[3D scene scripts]
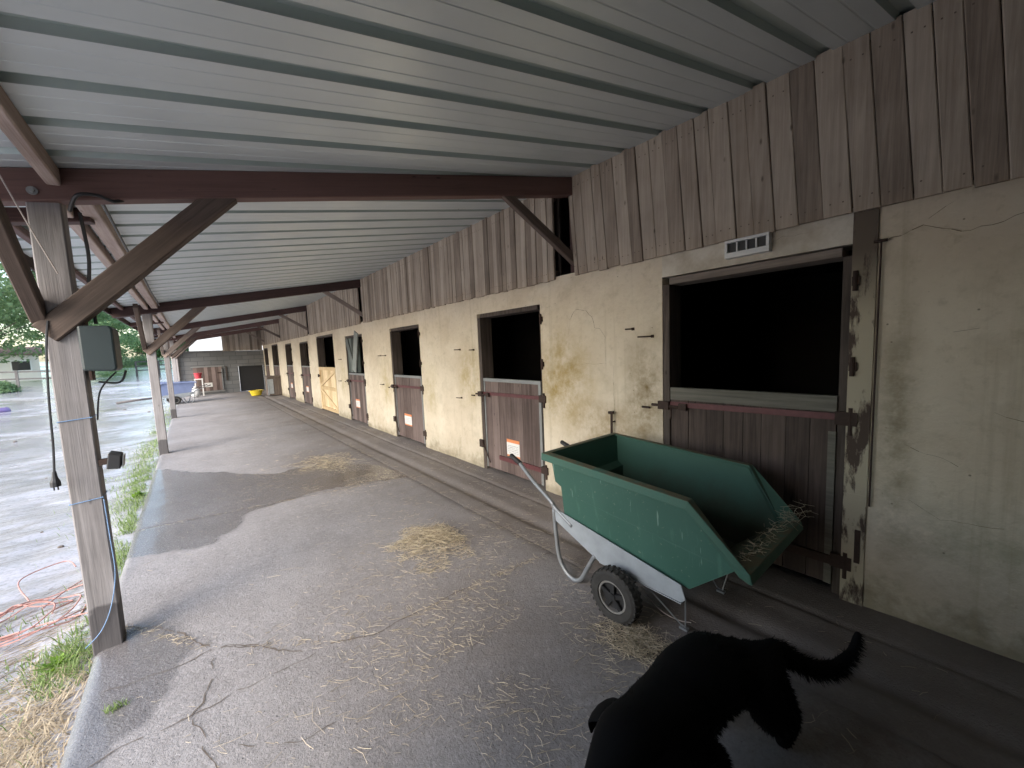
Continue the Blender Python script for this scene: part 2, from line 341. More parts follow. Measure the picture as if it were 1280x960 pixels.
# ------------------------------------------------------------------ camera and world
WX=2.92
def roofz(x): return 3.165-.165*(WX-x)
cam=bpy.data.cameras.new('camera'); co=bpy.data.objects.new('camera',cam); COL.objects.link(co)
cam.sensor_fit='HORIZONTAL'; cam.sensor_width=36; cam.lens=36*485/1280; cam.clip_start=.05; cam.clip_end=3000
def camrot():
    d=lambda p:Vector(((p[0]-640)/485,-(p[1]-480)/485,-1))
    y=d((238,452)).normalized(); z=-d((860,5750)); z=(z-y*z.dot(y)).normalized(); x=y.cross(z)
    return Matrix((x,y,z))
co.matrix_world=Matrix.Translation((0,0,1.6))@camrot().to_4x4(); S.camera=co
W=bpy.data.worlds.new('World'); S.world=W; W.use_nodes=True; nt=W.node_tree
sky=nt.nodes.new('ShaderNodeTexSky'); sky.sky_type='NISHITA'; sky.sun_disc=False
SE,SA=R(36),R(-112)      # sun elevation; azimuth measured from +Y towards +X
sky.sun_elevation=SE; sky.sun_rotation=SA; sky.air_density=1.2; sky.dust_density=2.3; sky.ozone_density=1.
nt.links.new(sky.outputs[0],nt.nodes['Background'].inputs[0]); nt.nodes['Background'].inputs[1].default_value=.15
sl=bpy.data.lights.new('sun','SUN'); sl.energy=.9; sl.angle=R(70); sl.color=(1,.965,.95); so=bpy.data.objects.new('sun',sl); COL.objects.link(so)
sd=Vector((math.sin(SA)*math.cos(SE),math.cos(SA)*math.cos(SE),math.sin(SE))); so.rotation_euler=(-sd).to_track_quat('-Z','Y').to_euler(); so.location=sd*60
S.view_settings.view_transform='Standard'; S.view_settings.look='None'; S.view_settings.gamma=1; S.view_settings.use_curve_mapping=False
S.view_settings.exposure=1.95
S.render.engine='CYCLES'; S.cycles.max_bounces=10; S.cycles.diffuse_bounces=6; S.cycles.use_denoising=True

# ------------------------------------------------------------------ ground
def seg_d(px,py,poly):
    d=np.full(px.shape,1e9)
    for (ax,ay),(bx,by) in zip(poly,poly[1:]):
        vx,vy=bx-ax,by-ay; t=np.clip(((px-ax)*vx+(py-ay)*vy)/(vx*vx+vy*vy+1e-12),0,1)
        d=np.minimum(d,np.hypot(px-ax-t*vx,py-ay-t*vy))
    return d
def inpoly(px,py,poly):
    r=np.zeros(px.shape,bool); n=len(poly)
    for i in range(n):
        x0,y0=poly[i]; x1,y1=poly[(i+1)%n]
        c=((y0>py)!=(y1>py)); r^= c&(px<(x1-x0)*(py-y0)/(y1-y0+1e-12)+x0)
    return r
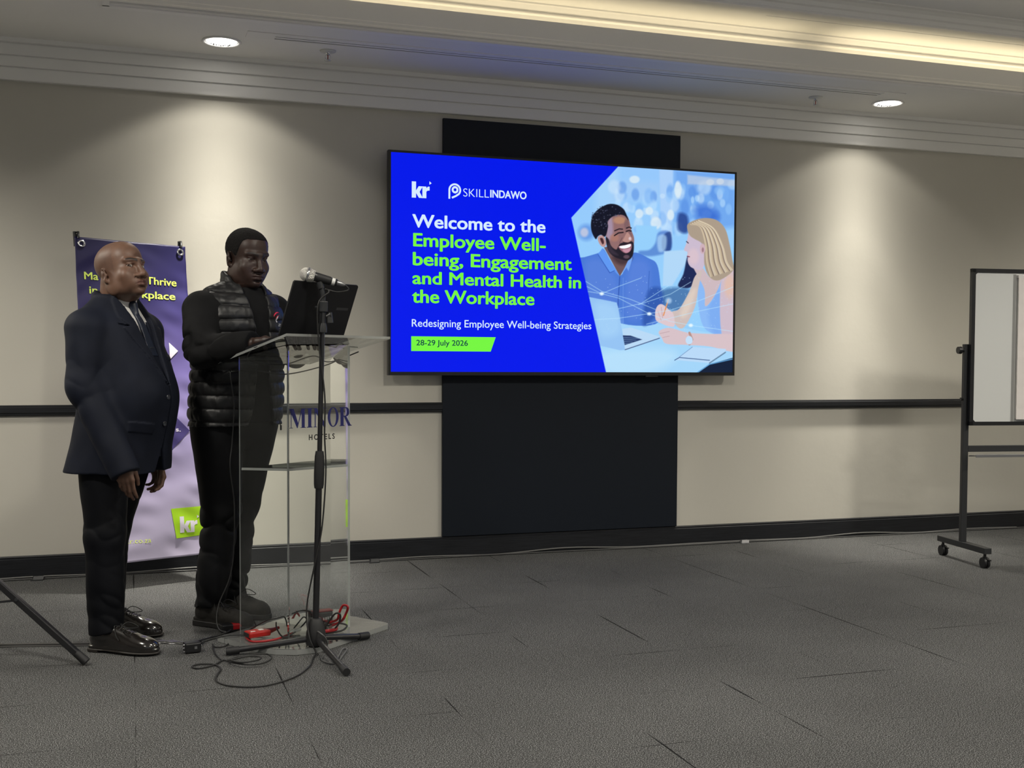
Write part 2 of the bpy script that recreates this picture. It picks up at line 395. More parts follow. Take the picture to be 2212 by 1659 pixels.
sx0, sx1, sz0, sz1 = 1.381, 3.540, 1.078, 2.300
q = MB(); q.box(L3(1.44, 1.13, -.026), L3(3.48, 2.24, -.06)); q.box(L3(1.9, 1.35, -.026), L3(3.0, 2.05, -.075)); q.build('back_housing', M['bezel'], tv, .006)
q = MB()
fo = (1.367, 3.553, 1.058, 2.312)
q.box(L3(fo[0], fo[2], -.102), L3(sx0, fo[3], -.06)); q.box(L3(sx1, fo[2], -.102), L3(fo[1], fo[3], -.06))
q.box(L3(sx0, sz1, -.102), L3(sx1, fo[3], -.06)); q.box(L3(sx0, fo[2], -.102), L3(sx1, sz0, -.06)); q.box(L3(sx0, sz0, -.085), L3(sx1, sz1, -.06))
q.build('bezel', M['bezel'], tv)
q = MB(); q.box(L3(2.95, 1.050, -.098), L3(3.03, 1.058, -.07)); q.build('infrared_sensor', M['bezel'], tv)
BLUE = srgb(0, 24, 236)
q = MB(); q.box(L3(sx0, sz0, -.0995), L3(sx1, sz1, -.09)); scr = q.build('slide', glow('slide_blue', BLUE), tv)
WHT, GRN = glow('slide_white', srgb(214, 236, 255)), glow('slide_green', srgb(118, 246, 66))
RD = glow('slide_navy', srgb(6, 60, 70))
OV = np.array(L3(0, 0, -.0998)); XV, YV = (1, 0, 0), (0, 0, 1)


def slide_text(body, m, x0, x1, base, top, bold, heavy=0.0):
    return text('slide_lettering', body, m, scr, OV, XV, YV, x0, base, x1 - x0, top - base, bold, 1.0, heavy=heavy)


slide_text('Welcome to the', WHT, 1.503, 2.299, 1.888, 1.962, .0, .026)
slide_text('Employee Well-', GRN, 1.508, 2.301, 1.782, 1.857, .0, .026)
slide_text('being, Engagement', GRN, 1.506, 2.465, 1.676, 1.751, .0, .026)
slide_text('and Mental Health in', GRN, 1.504, 2.525, 1.571, 1.643, .0, .026)
slide_text('the Workplace', GRN, 1.502, 2.233, 1.466, 1.541, .0, .026)
slide_text('Redesigning Employee Well-being Strategies', WHT, 1.501, 2.592, 1.332, 1.374, 0.0, .007)
slide_text('SKILL', WHT, 1.800, 1.953, 2.075, 2.121, -.010)
slide_text('INDAWO', WHT, 1.960, 2.181, 2.077, 2.121, .0, .030)
q = MB(); q.prism([tuple(OV + np.array((x, 0.0001, z))) for x, z in ((1.498, 1.278), (1.997, 1.278), (1.967, 1.195), (1.498, 1.195))], (0, -.0002, 0)); bar = q.build('date_box', GRN, scr)
text('date_lettering', '28-29 July 2026', RD, scr, OV, XV, YV, 1.527, 1.227, .303, .031, 0, depth=.0008, heavy=.012)


def kr_logo(m, parent, O, X, Y, x0, base, h, name):
    """the letters k r drawn as slabs, and the small wedge above them"""
    O, X, Y = (np.array(v, float) for v in (O, X, Y)); N = np.cross(X, Y)
    q = MB(); P = lambda u, v: tuple(O + X * (x0 + u * h) + Y * (base + v * h))
    for poly in ([(0, 0), (.27, 0), (.27, 1), (0, 1)],
                 [(.27, .30), (.46, 0), (.70, .0), (.50, .37), (.70, .72), (.44, .72), (.27, .45)],
                 [(.68, 0), (.93, 0), (.93, .40), (.93, .72), (.68, .72)],
                 [(.93, .40), (1.00, .47), (1.14, .49), (1.14, .73), (1.03, .72), (.93, .62)],
                 [(1.13, .85), (1.27, .95), (1.13, 1.06)]):
        q.prism([P(u, v) for u, v in poly], tuple(N * .0006))
    return q.build(name, m, parent)


kr_logo(WHT, scr, OV, XV, YV, 1.500, 2.054, .090, 'slide_logo')
q = MB(); ic = lambda u, v: tuple(OV + np.array((1.713 + u * .071, -.0004, 2.058 + v * .089)))     # looped pin mark


def ribbon(q, pts, w):
    pts = [np.array(p) for p in pts]; n = len(pts); L = []; R = []
    for i in range(n):
        d = pts[min(i + 1, n - 1)] - pts[max(i - 1, 0)]; d /= np.linalg.norm(d); s = np.array((-d[2], 0, d[0]))
        L.append(pts[i] + s * w / 2); R.append(pts[i] - s * w / 2)
    q.add(L + R, [(i, i + 1, n + i + 1, n + i) for i in range(n - 1)])


arc = [(0.07, 0.0), (0.07, .55)] + [(.52 + .45 * math.cos(a), .57 + .36 * math.sin(a)) for a in np.linspace(math.pi, -.75, 22)] + [(.62, .20), (.28, .07)]
ribbon(q, [ic(*p) for p in arc], .0105)
ribbon(q, [ic(.54 + .2 * math.cos(a), .585 + .165 * math.sin(a)) for a in np.linspace(0, 2 * math.pi, 25)], .0115)
q.build('slide_pin_logo', WHT, scr)

# the photograph printed into the slide: painted as one flat picture on the lit screen
HM = np.array([1331.2571, 8.6338, -3160.2396, 88.2531, -1433.0916, 3130.6831, .0534, -.0062, 1.0]).reshape(3, 3)


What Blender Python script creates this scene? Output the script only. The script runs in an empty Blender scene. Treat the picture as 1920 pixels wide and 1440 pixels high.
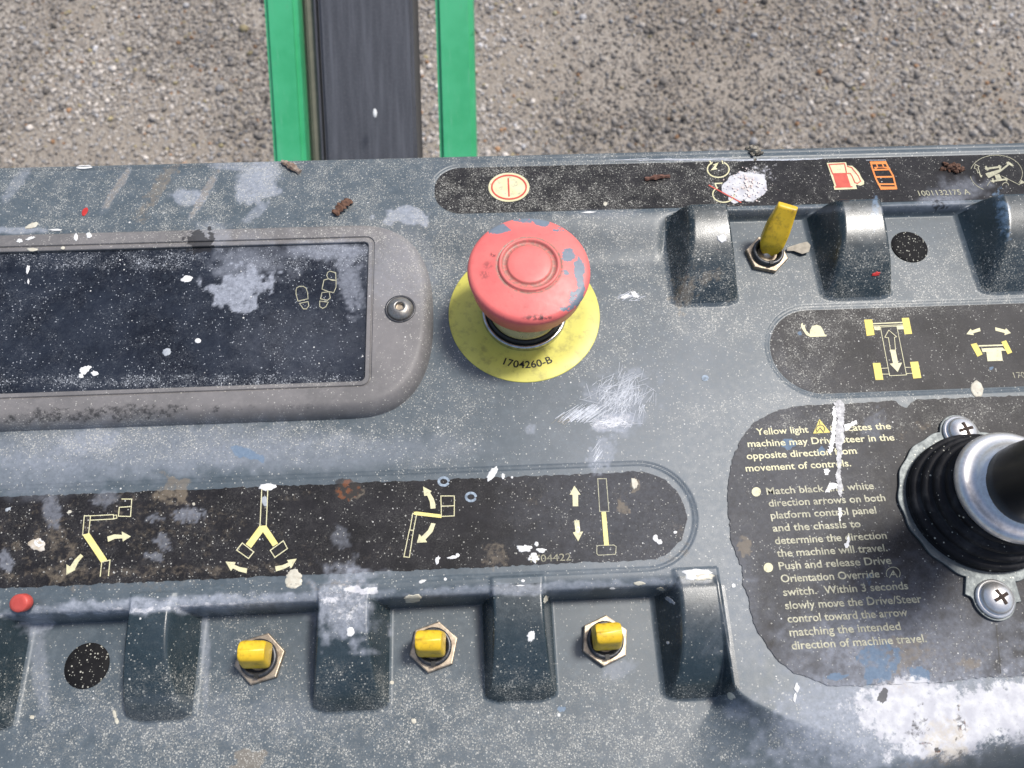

◆ WORK INSTRUCTIONS: Determine how many lines in the data above contain the string "picture". Give nothing except the number.

◆ SOLUTION TO THIS PROBLEM: 4